__PROBLEM STATEMENT__: Check each line below for the word "scene", and copy those that have it.

--

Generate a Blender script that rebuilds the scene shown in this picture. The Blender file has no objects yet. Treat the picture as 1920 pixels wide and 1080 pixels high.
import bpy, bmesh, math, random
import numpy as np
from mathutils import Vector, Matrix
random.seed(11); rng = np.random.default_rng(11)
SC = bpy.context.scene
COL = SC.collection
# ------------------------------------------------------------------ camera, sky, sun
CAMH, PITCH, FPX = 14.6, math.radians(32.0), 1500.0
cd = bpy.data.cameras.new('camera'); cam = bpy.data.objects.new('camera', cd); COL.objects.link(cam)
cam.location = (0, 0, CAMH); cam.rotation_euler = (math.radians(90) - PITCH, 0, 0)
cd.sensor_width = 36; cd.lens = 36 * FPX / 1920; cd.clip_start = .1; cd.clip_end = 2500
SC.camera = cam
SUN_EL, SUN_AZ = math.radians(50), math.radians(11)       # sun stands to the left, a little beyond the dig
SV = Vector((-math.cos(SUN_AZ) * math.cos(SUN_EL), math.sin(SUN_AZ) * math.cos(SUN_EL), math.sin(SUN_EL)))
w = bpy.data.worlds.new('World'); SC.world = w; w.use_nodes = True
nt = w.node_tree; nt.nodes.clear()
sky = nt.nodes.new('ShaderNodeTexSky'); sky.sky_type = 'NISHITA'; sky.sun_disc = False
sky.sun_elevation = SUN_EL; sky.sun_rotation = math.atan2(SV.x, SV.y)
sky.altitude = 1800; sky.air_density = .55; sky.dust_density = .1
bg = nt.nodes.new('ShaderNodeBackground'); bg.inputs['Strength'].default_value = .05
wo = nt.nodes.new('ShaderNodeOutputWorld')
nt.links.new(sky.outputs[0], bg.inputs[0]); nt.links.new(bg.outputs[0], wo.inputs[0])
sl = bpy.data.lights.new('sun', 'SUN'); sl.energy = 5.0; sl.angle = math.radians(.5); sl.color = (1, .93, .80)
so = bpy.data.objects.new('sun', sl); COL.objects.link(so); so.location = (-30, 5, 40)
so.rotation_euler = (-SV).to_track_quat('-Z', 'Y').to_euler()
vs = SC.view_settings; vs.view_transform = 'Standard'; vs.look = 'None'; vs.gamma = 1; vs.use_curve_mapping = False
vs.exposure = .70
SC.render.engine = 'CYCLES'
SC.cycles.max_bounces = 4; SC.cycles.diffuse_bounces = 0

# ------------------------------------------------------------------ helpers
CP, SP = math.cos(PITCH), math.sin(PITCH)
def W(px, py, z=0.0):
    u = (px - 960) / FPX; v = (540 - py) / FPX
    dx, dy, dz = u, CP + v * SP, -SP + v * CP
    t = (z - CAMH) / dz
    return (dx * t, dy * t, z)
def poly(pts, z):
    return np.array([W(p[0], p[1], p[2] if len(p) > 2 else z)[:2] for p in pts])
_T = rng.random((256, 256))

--

__EXERCISE RESULT__:
Generate a Blender script that rebuilds the scene shown in this picture. The Blender file has no objects yet. Treat the picture as 1920 pixels wide and 1080 pixels high.
SC = bpy.context.scene